Gentlemen, start your shredders!
Plus: Got Polls?
I was so wrong to suggest, below, that by dribbling out the stories of Schwarzengroping victims in twos and threes the Los Angeles Times would "lessen their impact." In fact, the daily announcement of new victims has kept the story alive, forced Schwarzenegger to keep responding (and tempted him to waver from his appealing apology strategy), given his opponents new excuses to ratchet up their criticisms, and given the press a convenient "mounting" body count to keep updating and new rounds of self-fulfillling "process" stories recounting how Arnold has lost another day of campaigning. ... Duh! ... The Times violated its old scandal-killing "Do It Once, Do It Right" creed and the result has been scandal-magnification. ... 1:00 A.M.

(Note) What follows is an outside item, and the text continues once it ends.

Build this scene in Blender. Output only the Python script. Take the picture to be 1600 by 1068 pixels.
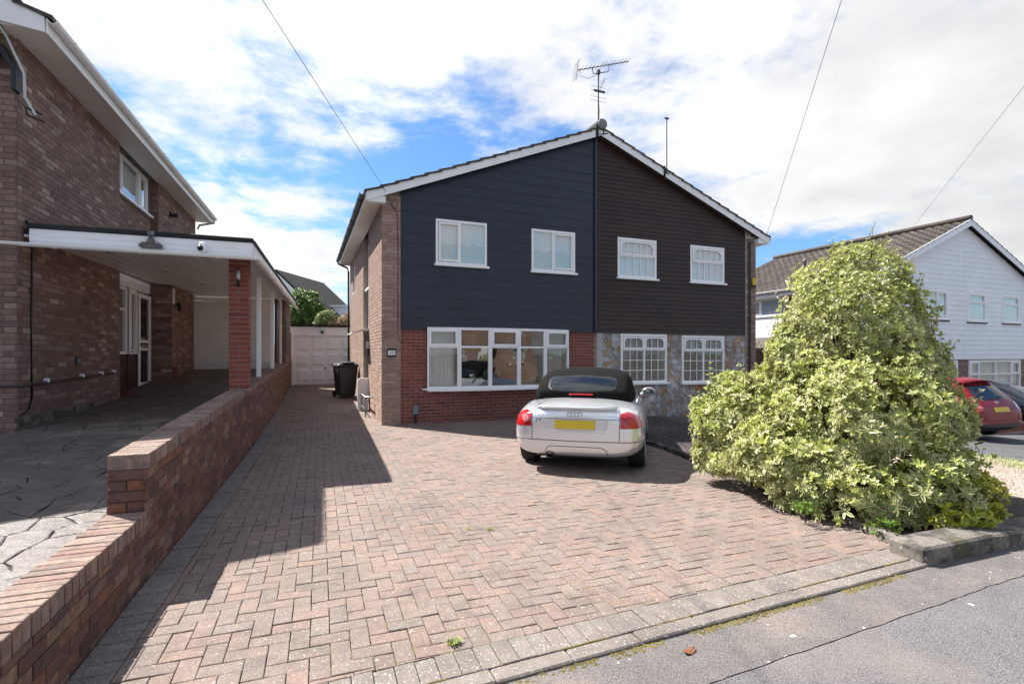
import bpy, bmesh, math, random
import numpy as np
from mathutils import Vector, Matrix, noise
from mathutils.bvhtree import BVHTree
random.seed(7)
R = math.radians
for o in list(bpy.data.objects): bpy.data.objects.remove(o)
S = bpy.context.scene
COL = S.collection
# ------------------------------------------------------------------ camera, sky, sun, exposure
CAMPOS = Vector((0, 0, 1.57)); YAW = 20.5; FPX = 803.0
cam = bpy.data.cameras.new('camera'); camo = bpy.data.objects.new('camera', cam); COL.objects.link(camo)
camo.location = CAMPOS; camo.rotation_euler = (R(90), 0, R(-YAW))
cam.sensor_width = 36; cam.lens = FPX / 1600 * 36; cam.shift_y = 19 / 1600; cam.clip_start = .05; cam.clip_end = 2000
S.camera = camo
SUN = Vector((.54, -.59, -1)).normalized()          # direction the light travels
W = bpy.data.worlds.new('World'); S.world = W; W.use_nodes = True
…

L.A. Weekly'sBill Bradley--now a blogger, but you knew that would happen--says "both Republican and Democratic sources say that the prison guards' union ... has a new poll showing sizeable leads for both the recall and Schwarzenegger." Not clear when the poll was taken. Bradley notes, correctly I think, that "even reporters who are writing that Schwarzenegger is in serious trouble say they expect him to win." 12:42 A.M.
Jill Stewart raises a relevant question about the L.A. Times:
Who did the editors assign, weeks ago, to investigate Davis' violence against women who work for him?
I assume the editors assigned some people a few years ago when the incidents occurred, and the stories couldn't be proven on the record. But didn't the Times have an obligation to go back and reinvestigate, given their D-Day like assault on past Schwarzengropings? Applying the same sourcing standards they applied to Schwarzenegger? Maybe people who weren't willing to talk before changed their minds.... P.P.S.: I'd argue that editor John Carroll should also tell us if he did try to check out the Davis violence story and couldn't. But editors don't discuss the stories that haven't checked out for fear of unfairness, you say? Not when it comes to Schwarzenegger--Carroll freely referred to uncorroborated examples of groping to justify his paper's coverage:
John S. Carroll, the editor of the Los Angeles Times, rejected criticisms Thursday that an article detailing six instances of sexual harassment by Arnold Schwarzenegger was unfair to the Republican gubernatorial candidate, and he said the newspaper had collected even more examples but had not printed them because it had not had time to corroborate them.
3:17 A.M.
You want polls? Two slightly divergent new surveys:
1) Just-released results from the intriguing Knowledge Networks poll, which attempts to replicate the actual ballot facing voters, show the recall down only slightly (with 59 percent still in favor, 41 against), and Schwarzenegger's lead over Bustamante increasing slightly, to 43-30. ... Democrats have been gradually coming home to the anti-recall position, however--contrary to what the NYT suggests ... The poll was take from 9/26 to 10/4, straddling the big LAT grope story. "Interviews collected since the Oct. 2 revelations do not show a decrease in support for the recall initiative," according to the poll's press release. ...
2) The Mercury News/NBC 11/Knight-Ridder poll has the recall winning 54-41, but the fraction of people who say they "definitely" would vote for it fell over the course of the past week. Update: Alert reader R.M. notes that the fraction who say they "definitely" will vote against it also fell over the same period, though the trend is not as pronounced. ... And Weintraub has some plausible methodological objections to the end-of-week sample. ...More: The Contra Costa Times' far superior report on the same poll catches that nuance, and also a) the crucial role of new voters (the bigger the turnout, the better for Arnold) and b) the poll's findings that, contrary to what kf suggests below, the recall actually does worse if voters think Bustamante will win. They don't seem to want him! "By almost every measure, the Bustamante candidacy has been a bust." writes Daniel Borenstein. This poll finding also calls into question Davis' strategy of pooh-poohing Bustamante and trying to make it a "two-man race" with Schwarzenegger as the only alternative..... 1:59 P.M.